What you are asked to do — In full and without alteration, repeat the material.

.....

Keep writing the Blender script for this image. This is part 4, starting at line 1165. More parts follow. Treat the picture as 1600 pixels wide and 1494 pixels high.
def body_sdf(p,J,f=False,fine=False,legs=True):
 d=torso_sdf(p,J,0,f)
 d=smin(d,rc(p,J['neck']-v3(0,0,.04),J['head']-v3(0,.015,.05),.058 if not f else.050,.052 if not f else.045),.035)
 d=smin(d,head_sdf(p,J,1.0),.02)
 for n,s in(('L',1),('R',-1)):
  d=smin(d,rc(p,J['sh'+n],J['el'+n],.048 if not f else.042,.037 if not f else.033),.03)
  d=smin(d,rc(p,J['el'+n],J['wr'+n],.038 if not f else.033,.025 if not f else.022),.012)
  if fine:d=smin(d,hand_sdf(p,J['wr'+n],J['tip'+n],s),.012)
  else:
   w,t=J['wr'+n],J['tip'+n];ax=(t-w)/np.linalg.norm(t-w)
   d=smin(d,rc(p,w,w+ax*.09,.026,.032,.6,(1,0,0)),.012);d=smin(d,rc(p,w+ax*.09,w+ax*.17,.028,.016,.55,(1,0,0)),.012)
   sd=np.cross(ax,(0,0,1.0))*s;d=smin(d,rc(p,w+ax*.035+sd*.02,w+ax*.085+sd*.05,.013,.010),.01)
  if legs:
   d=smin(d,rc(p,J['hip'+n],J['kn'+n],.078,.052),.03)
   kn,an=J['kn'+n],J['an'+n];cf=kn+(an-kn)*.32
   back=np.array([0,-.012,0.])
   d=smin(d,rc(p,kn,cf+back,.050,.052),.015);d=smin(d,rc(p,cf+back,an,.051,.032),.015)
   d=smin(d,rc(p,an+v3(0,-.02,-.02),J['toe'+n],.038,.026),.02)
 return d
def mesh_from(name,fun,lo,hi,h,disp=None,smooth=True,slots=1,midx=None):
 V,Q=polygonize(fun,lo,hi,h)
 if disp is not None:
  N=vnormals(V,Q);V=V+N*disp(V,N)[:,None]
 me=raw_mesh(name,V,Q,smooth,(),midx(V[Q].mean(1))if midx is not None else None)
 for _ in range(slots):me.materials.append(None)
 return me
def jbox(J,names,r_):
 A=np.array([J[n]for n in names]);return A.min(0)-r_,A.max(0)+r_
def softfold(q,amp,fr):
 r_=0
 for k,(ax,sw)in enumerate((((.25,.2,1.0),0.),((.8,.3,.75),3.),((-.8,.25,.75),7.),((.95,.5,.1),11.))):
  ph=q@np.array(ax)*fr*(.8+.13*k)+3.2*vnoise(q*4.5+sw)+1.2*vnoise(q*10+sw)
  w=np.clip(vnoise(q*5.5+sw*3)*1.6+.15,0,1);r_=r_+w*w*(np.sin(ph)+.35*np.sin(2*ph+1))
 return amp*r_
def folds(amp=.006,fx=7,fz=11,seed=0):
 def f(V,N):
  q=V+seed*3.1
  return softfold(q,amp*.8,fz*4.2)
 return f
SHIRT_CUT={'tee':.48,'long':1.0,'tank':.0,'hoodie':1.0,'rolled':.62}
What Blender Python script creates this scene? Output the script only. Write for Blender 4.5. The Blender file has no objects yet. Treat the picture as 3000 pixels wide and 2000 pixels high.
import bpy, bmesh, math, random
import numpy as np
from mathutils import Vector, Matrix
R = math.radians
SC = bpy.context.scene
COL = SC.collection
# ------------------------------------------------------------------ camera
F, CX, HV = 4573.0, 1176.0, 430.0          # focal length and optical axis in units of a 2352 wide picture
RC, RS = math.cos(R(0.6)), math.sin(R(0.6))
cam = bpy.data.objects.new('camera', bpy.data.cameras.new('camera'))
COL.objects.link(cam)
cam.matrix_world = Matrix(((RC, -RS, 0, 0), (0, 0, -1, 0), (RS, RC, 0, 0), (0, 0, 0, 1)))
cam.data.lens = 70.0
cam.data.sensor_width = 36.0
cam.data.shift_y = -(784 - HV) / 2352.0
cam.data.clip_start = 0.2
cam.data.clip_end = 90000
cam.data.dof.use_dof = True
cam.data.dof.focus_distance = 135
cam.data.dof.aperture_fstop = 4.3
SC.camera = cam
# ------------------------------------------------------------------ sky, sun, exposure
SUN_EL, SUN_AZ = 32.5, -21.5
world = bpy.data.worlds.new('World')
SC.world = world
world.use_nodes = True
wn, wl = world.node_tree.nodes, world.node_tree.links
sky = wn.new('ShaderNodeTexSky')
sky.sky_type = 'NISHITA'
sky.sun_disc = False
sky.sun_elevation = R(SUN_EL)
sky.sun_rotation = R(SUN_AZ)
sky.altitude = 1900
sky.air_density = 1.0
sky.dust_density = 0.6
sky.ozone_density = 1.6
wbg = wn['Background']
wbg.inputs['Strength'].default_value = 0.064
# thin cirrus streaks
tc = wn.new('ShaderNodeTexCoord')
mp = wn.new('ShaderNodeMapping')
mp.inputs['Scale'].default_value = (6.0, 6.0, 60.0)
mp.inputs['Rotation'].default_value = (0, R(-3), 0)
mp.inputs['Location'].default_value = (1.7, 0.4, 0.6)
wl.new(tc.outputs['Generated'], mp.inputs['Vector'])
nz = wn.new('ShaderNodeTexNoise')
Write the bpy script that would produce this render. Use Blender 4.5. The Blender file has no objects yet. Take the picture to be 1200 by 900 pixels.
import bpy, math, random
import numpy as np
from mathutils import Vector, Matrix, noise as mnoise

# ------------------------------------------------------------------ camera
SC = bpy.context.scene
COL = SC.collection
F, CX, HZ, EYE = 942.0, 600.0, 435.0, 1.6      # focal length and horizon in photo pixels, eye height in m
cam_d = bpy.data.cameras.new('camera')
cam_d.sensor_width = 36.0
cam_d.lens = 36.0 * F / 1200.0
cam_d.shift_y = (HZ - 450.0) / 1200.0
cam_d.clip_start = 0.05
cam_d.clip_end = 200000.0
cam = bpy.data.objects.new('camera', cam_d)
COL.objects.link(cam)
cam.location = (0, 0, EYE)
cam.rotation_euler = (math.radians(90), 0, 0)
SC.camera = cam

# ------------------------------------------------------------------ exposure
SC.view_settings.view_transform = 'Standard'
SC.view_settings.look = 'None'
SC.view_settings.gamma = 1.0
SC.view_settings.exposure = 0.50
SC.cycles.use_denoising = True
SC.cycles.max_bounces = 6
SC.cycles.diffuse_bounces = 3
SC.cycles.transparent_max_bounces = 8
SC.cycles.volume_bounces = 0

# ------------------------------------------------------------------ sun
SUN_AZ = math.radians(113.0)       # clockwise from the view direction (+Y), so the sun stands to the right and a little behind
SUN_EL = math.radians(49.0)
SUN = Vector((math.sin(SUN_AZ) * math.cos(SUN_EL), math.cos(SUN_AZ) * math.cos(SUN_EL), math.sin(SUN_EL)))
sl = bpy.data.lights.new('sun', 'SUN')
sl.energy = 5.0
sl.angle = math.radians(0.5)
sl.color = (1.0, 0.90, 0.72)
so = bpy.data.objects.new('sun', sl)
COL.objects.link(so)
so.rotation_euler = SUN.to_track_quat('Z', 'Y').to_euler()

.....

Answer to this task —
Keep writing the Blender script for this image. This is part 4, starting at line 1165. More parts follow. Treat the picture as 1600 pixels wide and 1494 pixels high.
def body_sdf(p,J,f=False,fine=False,legs=True):
 d=torso_sdf(p,J,0,f)
 d=smin(d,rc(p,J['neck']-v3(0,0,.04),J['head']-v3(0,.015,.05),.058 if not f else.050,.052 if not f else.045),.035)
 d=smin(d,head_sdf(p,J,1.0),.02)
 for n,s in(('L',1),('R',-1)):
  d=smin(d,rc(p,J['sh'+n],J['el'+n],.048 if not f else.042,.037 if not f else.033),.03)
  d=smin(d,rc(p,J['el'+n],J['wr'+n],.038 if not f else.033,.025 if not f else.022),.012)
  if fine:d=smin(d,hand_sdf(p,J['wr'+n],J['tip'+n],s),.012)
  else:
   w,t=J['wr'+n],J['tip'+n];ax=(t-w)/np.linalg.norm(t-w)
   d=smin(d,rc(p,w,w+ax*.09,.026,.032,.6,(1,0,0)),.012);d=smin(d,rc(p,w+ax*.09,w+ax*.17,.028,.016,.55,(1,0,0)),.012)
   sd=np.cross(ax,(0,0,1.0))*s;d=smin(d,rc(p,w+ax*.035+sd*.02,w+ax*.085+sd*.05,.013,.010),.01)
  if legs:
   d=smin(d,rc(p,J['hip'+n],J['kn'+n],.078,.052),.03)
   kn,an=J['kn'+n],J['an'+n];cf=kn+(an-kn)*.32
   back=np.array([0,-.012,0.])
   d=smin(d,rc(p,kn,cf+back,.050,.052),.015);d=smin(d,rc(p,cf+back,an,.051,.032),.015)
   d=smin(d,rc(p,an+v3(0,-.02,-.02),J['toe'+n],.038,.026),.02)
 return d
def mesh_from(name,fun,lo,hi,h,disp=None,smooth=True,slots=1,midx=None):
 V,Q=polygonize(fun,lo,hi,h)
 if disp is not None:
  N=vnormals(V,Q);V=V+N*disp(V,N)[:,None]
 me=raw_mesh(name,V,Q,smooth,(),midx(V[Q].mean(1))if midx is not None else None)
 for _ in range(slots):me.materials.append(None)
 return me
def jbox(J,names,r_):
 A=np.array([J[n]for n in names]);return A.min(0)-r_,A.max(0)+r_
def softfold(q,amp,fr):
 r_=0
 for k,(ax,sw)in enumerate((((.25,.2,1.0),0.),((.8,.3,.75),3.),((-.8,.25,.75),7.),((.95,.5,.1),11.))):
  ph=q@np.array(ax)*fr*(.8+.13*k)+3.2*vnoise(q*4.5+sw)+1.2*vnoise(q*10+sw)
  w=np.clip(vnoise(q*5.5+sw*3)*1.6+.15,0,1);r_=r_+w*w*(np.sin(ph)+.35*np.sin(2*ph+1))
 return amp*r_
def folds(amp=.006,fx=7,fz=11,seed=0):
 def f(V,N):
  q=V+seed*3.1
  return softfold(q,amp*.8,fz*4.2)
 return f
SHIRT_CUT={'tee':.48,'long':1.0,'tank':.0,'hoodie':1.0,'rolled':.62}
What Blender Python script creates this scene? Output the script only. Write for Blender 4.5. The Blender file has no objects yet. Treat the picture as 3000 pixels wide and 2000 pixels high.
import bpy, bmesh, math, random
import numpy as np
from mathutils import Vector, Matrix
R = math.radians
SC = bpy.context.scene
COL = SC.collection
# ------------------------------------------------------------------ camera
F, CX, HV = 4573.0, 1176.0, 430.0          # focal length and optical axis in units of a 2352 wide picture
RC, RS = math.cos(R(0.6)), math.sin(R(0.6))
cam = bpy.data.objects.new('camera', bpy.data.cameras.new('camera'))
COL.objects.link(cam)
cam.matrix_world = Matrix(((RC, -RS, 0, 0), (0, 0, -1, 0), (RS, RC, 0, 0), (0, 0, 0, 1)))
cam.data.lens = 70.0
cam.data.sensor_width = 36.0
cam.data.shift_y = -(784 - HV) / 2352.0
cam.data.clip_start = 0.2
cam.data.clip_end = 90000
cam.data.dof.use_dof = True
cam.data.dof.focus_distance = 135
cam.data.dof.aperture_fstop = 4.3
SC.camera = cam
# ------------------------------------------------------------------ sky, sun, exposure
SUN_EL, SUN_AZ = 32.5, -21.5
world = bpy.data.worlds.new('World')
SC.world = world
world.use_nodes = True
wn, wl = world.node_tree.nodes, world.node_tree.links
sky = wn.new('ShaderNodeTexSky')
sky.sky_type = 'NISHITA'
sky.sun_disc = False
sky.sun_elevation = R(SUN_EL)
sky.sun_rotation = R(SUN_AZ)
sky.altitude = 1900
sky.air_density = 1.0
sky.dust_density = 0.6
sky.ozone_density = 1.6
wbg = wn['Background']
wbg.inputs['Strength'].default_value = 0.064
# thin cirrus streaks
tc = wn.new('ShaderNodeTexCoord')
mp = wn.new('ShaderNodeMapping')
mp.inputs['Scale'].default_value = (6.0, 6.0, 60.0)
mp.inputs['Rotation'].default_value = (0, R(-3), 0)
mp.inputs['Location'].default_value = (1.7, 0.4, 0.6)
wl.new(tc.outputs['Generated'], mp.inputs['Vector'])
nz = wn.new('ShaderNodeTexNoise')
Write the bpy script that would produce this render. Use Blender 4.5. The Blender file has no objects yet. Take the picture to be 1200 by 900 pixels.
import bpy, math, random
import numpy as np
from mathutils import Vector, Matrix, noise as mnoise

# ------------------------------------------------------------------ camera
SC = bpy.context.scene
COL = SC.collection
F, CX, HZ, EYE = 942.0, 600.0, 435.0, 1.6      # focal length and horizon in photo pixels, eye height in m
cam_d = bpy.data.cameras.new('camera')
cam_d.sensor_width = 36.0
cam_d.lens = 36.0 * F / 1200.0
cam_d.shift_y = (HZ - 450.0) / 1200.0
cam_d.clip_start = 0.05
cam_d.clip_end = 200000.0
cam = bpy.data.objects.new('camera', cam_d)
COL.objects.link(cam)
cam.location = (0, 0, EYE)
cam.rotation_euler = (math.radians(90), 0, 0)
SC.camera = cam

# ------------------------------------------------------------------ exposure
SC.view_settings.view_transform = 'Standard'
SC.view_settings.look = 'None'
SC.view_settings.gamma = 1.0
SC.view_settings.exposure = 0.50
SC.cycles.use_denoising = True
SC.cycles.max_bounces = 6
SC.cycles.diffuse_bounces = 3
SC.cycles.transparent_max_bounces = 8
SC.cycles.volume_bounces = 0

# ------------------------------------------------------------------ sun
SUN_AZ = math.radians(113.0)       # clockwise from the view direction (+Y), so the sun stands to the right and a little behind
SUN_EL = math.radians(49.0)
SUN = Vector((math.sin(SUN_AZ) * math.cos(SUN_EL), math.cos(SUN_AZ) * math.cos(SUN_EL), math.sin(SUN_EL)))
sl = bpy.data.lights.new('sun', 'SUN')
sl.energy = 5.0
sl.angle = math.radians(0.5)
sl.color = (1.0, 0.90, 0.72)
so = bpy.data.objects.new('sun', sl)
COL.objects.link(so)
so.rotation_euler = SUN.to_track_quat('Z', 'Y').to_euler()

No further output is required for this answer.